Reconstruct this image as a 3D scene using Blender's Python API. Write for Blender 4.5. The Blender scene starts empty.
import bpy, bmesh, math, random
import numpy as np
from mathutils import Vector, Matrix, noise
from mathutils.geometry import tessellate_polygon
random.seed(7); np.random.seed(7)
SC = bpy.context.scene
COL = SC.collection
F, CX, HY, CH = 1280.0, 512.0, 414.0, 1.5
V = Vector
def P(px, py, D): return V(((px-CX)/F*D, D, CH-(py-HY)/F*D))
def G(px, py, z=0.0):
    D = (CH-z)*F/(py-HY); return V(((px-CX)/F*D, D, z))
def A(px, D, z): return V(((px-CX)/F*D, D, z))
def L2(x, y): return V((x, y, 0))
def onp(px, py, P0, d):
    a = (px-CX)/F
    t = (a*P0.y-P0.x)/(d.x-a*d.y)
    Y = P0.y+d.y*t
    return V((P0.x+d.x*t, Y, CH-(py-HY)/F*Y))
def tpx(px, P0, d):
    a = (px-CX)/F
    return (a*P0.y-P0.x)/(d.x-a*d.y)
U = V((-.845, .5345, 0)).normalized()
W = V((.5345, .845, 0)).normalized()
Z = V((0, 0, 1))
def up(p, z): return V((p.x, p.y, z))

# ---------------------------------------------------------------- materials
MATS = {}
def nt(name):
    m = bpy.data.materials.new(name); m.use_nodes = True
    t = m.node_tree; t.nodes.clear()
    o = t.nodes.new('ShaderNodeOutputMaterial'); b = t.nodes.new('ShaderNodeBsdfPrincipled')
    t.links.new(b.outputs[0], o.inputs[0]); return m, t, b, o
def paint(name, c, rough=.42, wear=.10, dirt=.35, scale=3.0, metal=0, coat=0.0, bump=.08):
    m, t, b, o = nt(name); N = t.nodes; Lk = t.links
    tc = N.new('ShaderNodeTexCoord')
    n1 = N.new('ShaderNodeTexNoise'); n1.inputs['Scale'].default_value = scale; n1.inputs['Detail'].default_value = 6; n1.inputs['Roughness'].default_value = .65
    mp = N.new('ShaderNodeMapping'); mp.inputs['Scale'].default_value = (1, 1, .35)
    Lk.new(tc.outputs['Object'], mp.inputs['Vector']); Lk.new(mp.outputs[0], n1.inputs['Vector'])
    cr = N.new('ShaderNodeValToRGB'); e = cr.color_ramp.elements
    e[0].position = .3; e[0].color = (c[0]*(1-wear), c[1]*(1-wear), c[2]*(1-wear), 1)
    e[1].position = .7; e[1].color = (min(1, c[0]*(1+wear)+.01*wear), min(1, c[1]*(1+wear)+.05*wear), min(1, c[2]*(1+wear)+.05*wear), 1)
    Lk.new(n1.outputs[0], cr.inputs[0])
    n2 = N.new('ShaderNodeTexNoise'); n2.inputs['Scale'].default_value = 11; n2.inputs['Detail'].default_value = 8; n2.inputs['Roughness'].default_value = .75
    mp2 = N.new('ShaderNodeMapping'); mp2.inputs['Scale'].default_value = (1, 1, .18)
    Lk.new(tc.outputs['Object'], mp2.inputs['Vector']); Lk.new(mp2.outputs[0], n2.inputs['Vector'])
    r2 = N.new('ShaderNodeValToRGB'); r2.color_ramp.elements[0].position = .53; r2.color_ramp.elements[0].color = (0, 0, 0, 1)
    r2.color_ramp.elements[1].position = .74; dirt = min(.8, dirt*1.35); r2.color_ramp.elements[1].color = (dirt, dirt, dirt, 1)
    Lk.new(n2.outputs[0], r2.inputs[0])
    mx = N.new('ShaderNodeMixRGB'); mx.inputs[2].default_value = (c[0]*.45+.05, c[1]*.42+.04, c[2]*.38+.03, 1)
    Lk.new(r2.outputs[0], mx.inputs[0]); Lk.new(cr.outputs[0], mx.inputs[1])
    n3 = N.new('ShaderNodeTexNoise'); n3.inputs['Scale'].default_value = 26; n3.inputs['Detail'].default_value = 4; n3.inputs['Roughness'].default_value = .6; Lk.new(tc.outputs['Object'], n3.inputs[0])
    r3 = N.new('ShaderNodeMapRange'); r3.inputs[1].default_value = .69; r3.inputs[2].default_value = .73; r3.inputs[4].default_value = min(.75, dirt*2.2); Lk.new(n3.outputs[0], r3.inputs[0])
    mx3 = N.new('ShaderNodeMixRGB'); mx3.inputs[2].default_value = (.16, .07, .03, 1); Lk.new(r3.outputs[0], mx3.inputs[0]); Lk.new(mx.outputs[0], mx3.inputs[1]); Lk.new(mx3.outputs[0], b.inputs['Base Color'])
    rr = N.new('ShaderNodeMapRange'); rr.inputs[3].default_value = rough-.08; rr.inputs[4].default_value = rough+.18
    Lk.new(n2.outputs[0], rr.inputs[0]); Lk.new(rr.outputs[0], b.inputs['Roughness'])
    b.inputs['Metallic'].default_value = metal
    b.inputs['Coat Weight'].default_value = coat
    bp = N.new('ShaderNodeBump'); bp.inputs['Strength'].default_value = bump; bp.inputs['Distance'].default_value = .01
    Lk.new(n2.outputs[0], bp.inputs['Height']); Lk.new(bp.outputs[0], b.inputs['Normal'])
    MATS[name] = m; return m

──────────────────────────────

PROBLEM TO WORK ON —
Write out the listing's lines exactly, from its first line through the line that contains "def up(p, z): return V((p.x, p.y, z))", and stop there.

RESULT —
Reconstruct this image as a 3D scene using Blender's Python API. Write for Blender 4.5. The Blender scene starts empty.
import bpy, bmesh, math, random
import numpy as np
from mathutils import Vector, Matrix, noise
from mathutils.geometry import tessellate_polygon
random.seed(7); np.random.seed(7)
SC = bpy.context.scene
COL = SC.collection
F, CX, HY, CH = 1280.0, 512.0, 414.0, 1.5
V = Vector
def P(px, py, D): return V(((px-CX)/F*D, D, CH-(py-HY)/F*D))
def G(px, py, z=0.0):
    D = (CH-z)*F/(py-HY); return V(((px-CX)/F*D, D, z))
def A(px, D, z): return V(((px-CX)/F*D, D, z))
def L2(x, y): return V((x, y, 0))
def onp(px, py, P0, d):
    a = (px-CX)/F
    t = (a*P0.y-P0.x)/(d.x-a*d.y)
    Y = P0.y+d.y*t
    return V((P0.x+d.x*t, Y, CH-(py-HY)/F*Y))
def tpx(px, P0, d):
    a = (px-CX)/F
    return (a*P0.y-P0.x)/(d.x-a*d.y)
U = V((-.845, .5345, 0)).normalized()
W = V((.5345, .845, 0)).normalized()
Z = V((0, 0, 1))
def up(p, z): return V((p.x, p.y, z))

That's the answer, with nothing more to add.